WASHINGTON (dpa-AFX) - Treasuries moved sharply lower during trading on Wednesday as investor reacted to hotter than expected consumer price inflation data.
Bond prices showed a significant move to the downside early in the session and remained firmly negative throughout the day. Subsequently, the yield on the benchmark ten-year note, which moves opposite of its price, jumped 10.0 basis points to 4.637 percent.
The sell-off by treasuries came following the release of a closely watched Labor Department report showing consumer prices in the U.S. increased by more than expected in the month of January.
The Labor Department said its consumer price index advanced by 0.5 percent in January after climbing by 0.4 percent in December. Economists had expected consumer prices to rise by 0.3 percent.
The report also said the annual rate of consumer price growth accelerated to 3.0 percent in January from 2.9 percent in December, while economists had expected the pace of growth to remain unchanged.

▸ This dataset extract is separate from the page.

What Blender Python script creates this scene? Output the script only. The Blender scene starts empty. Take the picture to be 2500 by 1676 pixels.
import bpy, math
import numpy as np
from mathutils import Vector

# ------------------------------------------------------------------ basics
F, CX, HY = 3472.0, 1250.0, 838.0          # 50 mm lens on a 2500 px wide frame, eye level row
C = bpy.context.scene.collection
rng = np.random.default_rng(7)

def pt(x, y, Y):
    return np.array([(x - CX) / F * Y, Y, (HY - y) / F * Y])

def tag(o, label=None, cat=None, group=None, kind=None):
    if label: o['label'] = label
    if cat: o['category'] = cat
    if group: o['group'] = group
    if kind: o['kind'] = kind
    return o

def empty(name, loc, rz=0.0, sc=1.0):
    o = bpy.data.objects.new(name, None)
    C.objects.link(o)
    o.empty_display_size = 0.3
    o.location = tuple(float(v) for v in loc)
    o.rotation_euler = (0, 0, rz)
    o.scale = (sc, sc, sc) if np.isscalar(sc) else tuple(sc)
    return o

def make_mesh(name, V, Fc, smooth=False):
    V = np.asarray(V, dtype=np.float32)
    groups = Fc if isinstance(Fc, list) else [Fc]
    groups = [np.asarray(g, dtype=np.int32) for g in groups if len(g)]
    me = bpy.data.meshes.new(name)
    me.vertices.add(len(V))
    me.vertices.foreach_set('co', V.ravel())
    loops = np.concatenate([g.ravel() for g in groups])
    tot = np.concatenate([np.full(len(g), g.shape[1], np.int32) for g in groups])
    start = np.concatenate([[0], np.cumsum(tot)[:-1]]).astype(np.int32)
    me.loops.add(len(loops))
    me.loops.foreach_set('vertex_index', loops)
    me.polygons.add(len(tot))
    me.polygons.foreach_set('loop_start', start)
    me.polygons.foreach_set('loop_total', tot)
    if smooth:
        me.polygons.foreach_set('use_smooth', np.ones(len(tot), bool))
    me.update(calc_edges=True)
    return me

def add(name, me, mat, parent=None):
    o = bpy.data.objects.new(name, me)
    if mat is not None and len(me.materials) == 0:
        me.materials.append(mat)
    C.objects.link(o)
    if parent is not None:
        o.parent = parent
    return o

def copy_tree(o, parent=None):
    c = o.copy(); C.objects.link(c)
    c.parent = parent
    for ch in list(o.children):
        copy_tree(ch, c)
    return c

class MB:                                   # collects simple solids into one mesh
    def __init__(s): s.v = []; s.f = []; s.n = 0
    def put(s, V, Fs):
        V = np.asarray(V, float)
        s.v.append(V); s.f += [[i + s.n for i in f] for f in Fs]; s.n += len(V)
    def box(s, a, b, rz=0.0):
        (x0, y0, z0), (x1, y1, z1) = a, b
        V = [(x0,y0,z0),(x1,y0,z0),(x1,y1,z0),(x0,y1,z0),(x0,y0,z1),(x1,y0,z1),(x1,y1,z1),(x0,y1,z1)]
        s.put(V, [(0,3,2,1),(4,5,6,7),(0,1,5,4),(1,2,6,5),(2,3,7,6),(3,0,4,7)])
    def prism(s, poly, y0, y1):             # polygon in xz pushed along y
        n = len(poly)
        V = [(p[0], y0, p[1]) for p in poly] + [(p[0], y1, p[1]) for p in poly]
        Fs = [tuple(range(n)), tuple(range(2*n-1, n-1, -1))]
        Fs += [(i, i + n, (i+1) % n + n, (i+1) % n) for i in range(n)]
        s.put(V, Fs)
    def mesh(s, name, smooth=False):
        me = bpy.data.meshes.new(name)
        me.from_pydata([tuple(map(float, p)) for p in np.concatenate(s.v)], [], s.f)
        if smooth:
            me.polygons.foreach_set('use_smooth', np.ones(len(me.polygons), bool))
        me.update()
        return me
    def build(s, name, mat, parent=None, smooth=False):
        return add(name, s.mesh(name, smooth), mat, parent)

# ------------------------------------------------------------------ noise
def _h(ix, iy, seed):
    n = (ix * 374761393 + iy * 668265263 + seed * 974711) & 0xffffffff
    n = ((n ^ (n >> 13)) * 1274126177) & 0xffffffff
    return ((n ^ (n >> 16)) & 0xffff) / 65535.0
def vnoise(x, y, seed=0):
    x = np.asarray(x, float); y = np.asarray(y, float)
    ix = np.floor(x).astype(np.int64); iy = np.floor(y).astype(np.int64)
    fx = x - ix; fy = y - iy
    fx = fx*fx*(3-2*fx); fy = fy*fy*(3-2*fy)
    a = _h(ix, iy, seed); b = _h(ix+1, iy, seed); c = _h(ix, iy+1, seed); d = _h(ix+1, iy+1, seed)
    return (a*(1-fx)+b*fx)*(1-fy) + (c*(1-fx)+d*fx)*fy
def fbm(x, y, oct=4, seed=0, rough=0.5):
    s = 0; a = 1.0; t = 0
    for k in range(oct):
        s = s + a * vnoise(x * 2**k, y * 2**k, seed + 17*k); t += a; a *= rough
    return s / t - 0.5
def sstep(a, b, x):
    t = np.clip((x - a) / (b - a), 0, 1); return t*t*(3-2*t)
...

The bigger than expected monthly increase by consumer prices partly reflected a continued surge by energy prices, which shot up by 1.1 percent in January after spiking by 2.4 percent in December.
Excluding the jump by energy prices as well as a 0.4 percent increase by food prices, core consumer prices rose by 0.4 percent in January after inching up by 0.2 percent in December. Core prices were expected to increase by 0.3 percent.

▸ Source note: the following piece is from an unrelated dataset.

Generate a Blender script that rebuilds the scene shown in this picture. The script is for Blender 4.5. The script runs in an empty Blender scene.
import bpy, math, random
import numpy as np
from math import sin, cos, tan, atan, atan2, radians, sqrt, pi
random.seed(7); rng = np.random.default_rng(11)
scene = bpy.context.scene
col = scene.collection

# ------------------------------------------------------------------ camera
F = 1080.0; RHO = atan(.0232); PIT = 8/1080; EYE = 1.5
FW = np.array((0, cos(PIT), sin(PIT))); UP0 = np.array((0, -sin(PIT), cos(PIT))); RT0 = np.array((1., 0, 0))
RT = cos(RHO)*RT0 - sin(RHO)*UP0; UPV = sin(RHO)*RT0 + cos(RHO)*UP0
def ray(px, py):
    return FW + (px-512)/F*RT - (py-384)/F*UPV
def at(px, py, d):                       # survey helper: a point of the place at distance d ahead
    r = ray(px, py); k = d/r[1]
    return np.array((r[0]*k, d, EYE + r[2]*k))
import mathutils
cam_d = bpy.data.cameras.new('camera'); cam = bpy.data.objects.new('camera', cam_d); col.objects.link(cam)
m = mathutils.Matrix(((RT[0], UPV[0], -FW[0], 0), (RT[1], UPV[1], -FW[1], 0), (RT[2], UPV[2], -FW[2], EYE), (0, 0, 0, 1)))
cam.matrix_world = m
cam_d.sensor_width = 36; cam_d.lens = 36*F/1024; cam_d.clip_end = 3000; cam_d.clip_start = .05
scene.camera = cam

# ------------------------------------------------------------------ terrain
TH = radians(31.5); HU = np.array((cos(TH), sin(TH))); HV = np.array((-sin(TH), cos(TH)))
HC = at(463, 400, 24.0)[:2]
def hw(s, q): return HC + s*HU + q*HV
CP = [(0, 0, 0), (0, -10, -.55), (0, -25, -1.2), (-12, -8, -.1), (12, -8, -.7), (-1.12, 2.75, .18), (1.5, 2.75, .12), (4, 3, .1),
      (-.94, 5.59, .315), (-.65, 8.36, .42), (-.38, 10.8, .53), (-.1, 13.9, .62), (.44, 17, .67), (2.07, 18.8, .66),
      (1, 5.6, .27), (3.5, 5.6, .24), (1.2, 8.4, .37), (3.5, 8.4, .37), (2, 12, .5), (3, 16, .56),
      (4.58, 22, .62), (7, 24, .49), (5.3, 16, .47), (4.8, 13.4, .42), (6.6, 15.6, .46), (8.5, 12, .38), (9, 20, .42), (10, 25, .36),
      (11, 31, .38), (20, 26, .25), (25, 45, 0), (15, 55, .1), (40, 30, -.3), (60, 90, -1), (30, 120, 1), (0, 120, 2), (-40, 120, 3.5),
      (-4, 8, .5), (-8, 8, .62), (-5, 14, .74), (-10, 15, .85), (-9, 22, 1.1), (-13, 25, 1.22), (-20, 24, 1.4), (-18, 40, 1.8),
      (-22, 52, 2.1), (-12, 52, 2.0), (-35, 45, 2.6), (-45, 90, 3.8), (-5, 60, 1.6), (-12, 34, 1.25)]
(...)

The annual rate of core consumer price growth also ticked up to 3.3 percent in January from 3.2 percent in December. Economists had expected the pace of growth to slow to 3.1 percent.
The hotter than expected inflation data has increased speculation the Federal Reserve will leave interest rates on hold for a prolonged period.
Fed Chair Jerome Powell noted during his congressional testimony on Tuesday that the central bank can 'maintain policy restraint for longer' if inflation does not continue to move sustainably toward 2 percent.
'Today's data reaffirms Powell's decision to put rate cuts on the back burner for an extended period of time,' said Charlie Ripley, Senior Investment Strategist for Allianz Investment Management.
He added, 'Overall, today's inflation data should force market participants to re-think the Fed's ability to cut rates this year, especially considering the rise in prices is likely unrelated to any tariff activity from the White House.'
Trading on Thursday may be impacted by reaction to the latest U.S. economic data, including reports on weekly jobless claims and producer price inflation.